WHAT YOU HAVE TO DO: Within the material below, find each line bearing the word "wide" and present it.

DATASET SECTION:
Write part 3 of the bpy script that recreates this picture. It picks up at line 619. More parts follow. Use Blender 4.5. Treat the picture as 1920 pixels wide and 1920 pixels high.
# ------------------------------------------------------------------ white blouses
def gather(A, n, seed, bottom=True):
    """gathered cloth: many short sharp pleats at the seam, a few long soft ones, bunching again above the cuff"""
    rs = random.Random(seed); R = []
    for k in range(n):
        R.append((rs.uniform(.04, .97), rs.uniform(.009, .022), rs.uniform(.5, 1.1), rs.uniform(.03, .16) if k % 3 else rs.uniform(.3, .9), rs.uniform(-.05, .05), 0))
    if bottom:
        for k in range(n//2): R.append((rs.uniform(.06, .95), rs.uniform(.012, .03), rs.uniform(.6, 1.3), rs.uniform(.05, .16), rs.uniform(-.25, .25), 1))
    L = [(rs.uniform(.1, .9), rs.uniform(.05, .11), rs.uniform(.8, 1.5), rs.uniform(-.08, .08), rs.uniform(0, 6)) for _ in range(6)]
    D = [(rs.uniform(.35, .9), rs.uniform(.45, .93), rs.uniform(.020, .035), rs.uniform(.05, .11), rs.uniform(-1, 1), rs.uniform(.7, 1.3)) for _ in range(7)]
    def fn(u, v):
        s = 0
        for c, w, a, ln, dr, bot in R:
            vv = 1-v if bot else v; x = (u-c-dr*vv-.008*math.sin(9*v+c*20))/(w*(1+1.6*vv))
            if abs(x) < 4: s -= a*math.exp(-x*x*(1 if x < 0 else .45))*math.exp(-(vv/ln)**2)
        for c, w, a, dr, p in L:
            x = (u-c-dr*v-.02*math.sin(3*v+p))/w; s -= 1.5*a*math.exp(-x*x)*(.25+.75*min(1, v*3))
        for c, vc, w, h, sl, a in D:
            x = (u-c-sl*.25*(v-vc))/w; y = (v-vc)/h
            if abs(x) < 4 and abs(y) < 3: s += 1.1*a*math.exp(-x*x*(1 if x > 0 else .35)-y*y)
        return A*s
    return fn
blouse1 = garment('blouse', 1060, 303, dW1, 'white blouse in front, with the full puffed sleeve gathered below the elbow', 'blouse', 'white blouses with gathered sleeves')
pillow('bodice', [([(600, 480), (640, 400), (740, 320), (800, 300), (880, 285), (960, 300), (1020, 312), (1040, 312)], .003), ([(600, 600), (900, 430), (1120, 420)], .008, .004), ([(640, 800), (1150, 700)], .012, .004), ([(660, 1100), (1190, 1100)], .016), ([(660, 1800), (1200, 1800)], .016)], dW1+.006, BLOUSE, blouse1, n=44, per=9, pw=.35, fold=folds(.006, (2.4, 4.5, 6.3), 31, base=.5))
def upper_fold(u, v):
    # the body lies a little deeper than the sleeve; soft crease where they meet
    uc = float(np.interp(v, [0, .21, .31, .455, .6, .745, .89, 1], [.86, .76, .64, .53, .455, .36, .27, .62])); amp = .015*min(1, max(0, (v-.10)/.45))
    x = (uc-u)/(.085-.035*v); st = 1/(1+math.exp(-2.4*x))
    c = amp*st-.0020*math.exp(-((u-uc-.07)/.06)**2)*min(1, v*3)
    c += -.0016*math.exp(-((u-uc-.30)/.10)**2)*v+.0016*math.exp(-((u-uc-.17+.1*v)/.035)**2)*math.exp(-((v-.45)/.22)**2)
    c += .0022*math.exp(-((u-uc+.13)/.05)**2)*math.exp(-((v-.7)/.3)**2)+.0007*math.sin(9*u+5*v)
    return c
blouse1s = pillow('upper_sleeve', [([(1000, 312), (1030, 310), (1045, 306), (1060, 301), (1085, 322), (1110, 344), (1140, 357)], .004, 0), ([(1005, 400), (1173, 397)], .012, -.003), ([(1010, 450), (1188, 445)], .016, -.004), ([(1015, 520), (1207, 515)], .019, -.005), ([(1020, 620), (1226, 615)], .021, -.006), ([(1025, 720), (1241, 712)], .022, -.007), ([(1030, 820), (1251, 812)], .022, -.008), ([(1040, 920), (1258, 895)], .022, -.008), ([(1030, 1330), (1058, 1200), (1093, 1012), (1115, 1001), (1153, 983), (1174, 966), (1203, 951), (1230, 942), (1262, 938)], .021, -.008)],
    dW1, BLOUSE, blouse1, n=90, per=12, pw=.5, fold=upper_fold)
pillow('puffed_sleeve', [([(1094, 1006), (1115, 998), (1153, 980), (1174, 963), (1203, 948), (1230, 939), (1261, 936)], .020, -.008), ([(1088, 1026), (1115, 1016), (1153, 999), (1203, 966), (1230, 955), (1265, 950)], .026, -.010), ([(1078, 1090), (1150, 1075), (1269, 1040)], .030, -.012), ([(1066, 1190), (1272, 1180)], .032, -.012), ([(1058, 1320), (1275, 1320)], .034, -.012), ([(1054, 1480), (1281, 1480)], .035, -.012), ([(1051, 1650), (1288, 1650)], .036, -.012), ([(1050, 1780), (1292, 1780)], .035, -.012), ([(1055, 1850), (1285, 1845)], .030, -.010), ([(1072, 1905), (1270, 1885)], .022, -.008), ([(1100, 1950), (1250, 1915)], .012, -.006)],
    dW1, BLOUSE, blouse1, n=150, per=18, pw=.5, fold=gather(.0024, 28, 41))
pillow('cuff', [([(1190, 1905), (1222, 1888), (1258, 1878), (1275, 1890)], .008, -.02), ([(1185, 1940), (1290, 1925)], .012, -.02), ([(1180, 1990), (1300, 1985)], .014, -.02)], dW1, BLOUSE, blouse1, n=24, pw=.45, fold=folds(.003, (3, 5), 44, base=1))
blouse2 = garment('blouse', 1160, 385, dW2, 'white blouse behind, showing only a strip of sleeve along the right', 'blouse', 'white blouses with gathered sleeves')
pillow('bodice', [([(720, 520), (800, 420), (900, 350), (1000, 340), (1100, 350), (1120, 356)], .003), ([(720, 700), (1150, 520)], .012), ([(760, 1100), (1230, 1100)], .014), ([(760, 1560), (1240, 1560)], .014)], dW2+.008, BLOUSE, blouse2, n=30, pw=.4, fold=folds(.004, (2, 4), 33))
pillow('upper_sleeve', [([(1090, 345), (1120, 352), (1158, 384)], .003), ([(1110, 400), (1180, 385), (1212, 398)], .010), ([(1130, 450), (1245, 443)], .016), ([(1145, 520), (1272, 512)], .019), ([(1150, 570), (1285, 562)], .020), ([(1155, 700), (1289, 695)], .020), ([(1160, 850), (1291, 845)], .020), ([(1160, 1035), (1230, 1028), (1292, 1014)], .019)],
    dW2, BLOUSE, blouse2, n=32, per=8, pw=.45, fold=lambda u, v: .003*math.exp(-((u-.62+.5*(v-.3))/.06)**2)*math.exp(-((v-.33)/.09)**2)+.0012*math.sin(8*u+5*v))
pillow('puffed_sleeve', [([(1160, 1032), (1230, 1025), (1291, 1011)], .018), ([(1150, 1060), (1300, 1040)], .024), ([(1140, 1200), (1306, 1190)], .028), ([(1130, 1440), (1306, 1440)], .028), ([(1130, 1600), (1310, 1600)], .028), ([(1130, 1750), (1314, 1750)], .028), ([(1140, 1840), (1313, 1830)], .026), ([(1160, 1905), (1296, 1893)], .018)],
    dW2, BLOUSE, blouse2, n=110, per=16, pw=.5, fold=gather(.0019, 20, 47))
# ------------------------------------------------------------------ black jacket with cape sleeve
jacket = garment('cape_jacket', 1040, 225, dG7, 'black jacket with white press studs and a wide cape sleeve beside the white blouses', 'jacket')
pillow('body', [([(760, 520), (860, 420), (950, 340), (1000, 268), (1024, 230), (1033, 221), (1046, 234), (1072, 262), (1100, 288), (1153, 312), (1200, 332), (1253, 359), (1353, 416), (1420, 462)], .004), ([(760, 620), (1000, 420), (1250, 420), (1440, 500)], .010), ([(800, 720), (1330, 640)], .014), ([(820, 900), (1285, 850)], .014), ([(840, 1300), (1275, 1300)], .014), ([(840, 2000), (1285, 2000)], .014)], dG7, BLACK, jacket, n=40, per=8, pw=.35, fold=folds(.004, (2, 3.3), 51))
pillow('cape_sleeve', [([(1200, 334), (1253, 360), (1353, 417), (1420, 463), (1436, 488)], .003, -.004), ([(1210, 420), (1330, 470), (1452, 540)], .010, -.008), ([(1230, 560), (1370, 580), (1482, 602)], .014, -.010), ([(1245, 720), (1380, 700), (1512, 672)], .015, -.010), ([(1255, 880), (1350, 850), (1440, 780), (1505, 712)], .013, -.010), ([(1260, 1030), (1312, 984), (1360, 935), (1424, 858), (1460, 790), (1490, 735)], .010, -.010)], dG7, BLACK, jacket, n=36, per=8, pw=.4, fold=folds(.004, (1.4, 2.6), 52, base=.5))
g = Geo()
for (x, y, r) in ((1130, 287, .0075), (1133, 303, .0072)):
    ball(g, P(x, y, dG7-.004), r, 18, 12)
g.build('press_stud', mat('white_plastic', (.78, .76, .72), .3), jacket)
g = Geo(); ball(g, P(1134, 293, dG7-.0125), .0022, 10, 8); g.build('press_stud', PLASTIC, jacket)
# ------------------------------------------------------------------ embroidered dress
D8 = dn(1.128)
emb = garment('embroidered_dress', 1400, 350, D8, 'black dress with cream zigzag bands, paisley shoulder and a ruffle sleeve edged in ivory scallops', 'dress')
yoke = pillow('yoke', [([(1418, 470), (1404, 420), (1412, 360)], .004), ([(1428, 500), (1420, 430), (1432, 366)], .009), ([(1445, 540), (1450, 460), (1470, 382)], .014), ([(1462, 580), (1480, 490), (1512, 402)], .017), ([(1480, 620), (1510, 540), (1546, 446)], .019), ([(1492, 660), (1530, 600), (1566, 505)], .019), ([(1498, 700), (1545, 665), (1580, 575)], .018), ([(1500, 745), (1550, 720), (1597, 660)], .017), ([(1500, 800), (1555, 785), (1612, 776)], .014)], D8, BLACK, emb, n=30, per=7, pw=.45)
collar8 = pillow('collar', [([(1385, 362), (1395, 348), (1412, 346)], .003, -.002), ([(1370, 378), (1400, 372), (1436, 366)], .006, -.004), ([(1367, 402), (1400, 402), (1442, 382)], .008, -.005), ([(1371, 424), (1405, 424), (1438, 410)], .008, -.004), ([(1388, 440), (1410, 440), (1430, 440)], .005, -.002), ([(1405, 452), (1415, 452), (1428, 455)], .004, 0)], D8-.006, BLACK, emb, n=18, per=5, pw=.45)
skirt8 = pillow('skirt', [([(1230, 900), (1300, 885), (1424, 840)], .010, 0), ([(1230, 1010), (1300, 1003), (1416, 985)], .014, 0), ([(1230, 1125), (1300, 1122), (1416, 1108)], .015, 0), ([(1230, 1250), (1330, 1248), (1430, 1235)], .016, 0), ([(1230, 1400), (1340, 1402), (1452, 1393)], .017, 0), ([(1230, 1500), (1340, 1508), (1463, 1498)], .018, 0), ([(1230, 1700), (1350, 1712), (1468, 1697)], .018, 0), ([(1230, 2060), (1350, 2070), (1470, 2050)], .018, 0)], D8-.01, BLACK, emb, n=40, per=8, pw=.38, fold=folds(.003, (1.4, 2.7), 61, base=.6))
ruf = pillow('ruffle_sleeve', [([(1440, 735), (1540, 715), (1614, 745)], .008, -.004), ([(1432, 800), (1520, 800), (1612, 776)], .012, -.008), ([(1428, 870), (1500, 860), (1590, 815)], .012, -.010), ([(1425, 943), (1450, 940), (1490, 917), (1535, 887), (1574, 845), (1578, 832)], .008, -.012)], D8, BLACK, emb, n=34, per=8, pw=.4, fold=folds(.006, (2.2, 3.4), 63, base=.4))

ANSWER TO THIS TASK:
Write part 3 of the bpy script that recreates this picture. It picks up at line 619. More parts follow. Use Blender 4.5. Treat the picture as 1920 pixels wide and 1920 pixels high.
jacket = garment('cape_jacket', 1040, 225, dG7, 'black jacket with white press studs and a wide cape sleeve beside the white blouses', 'jacket')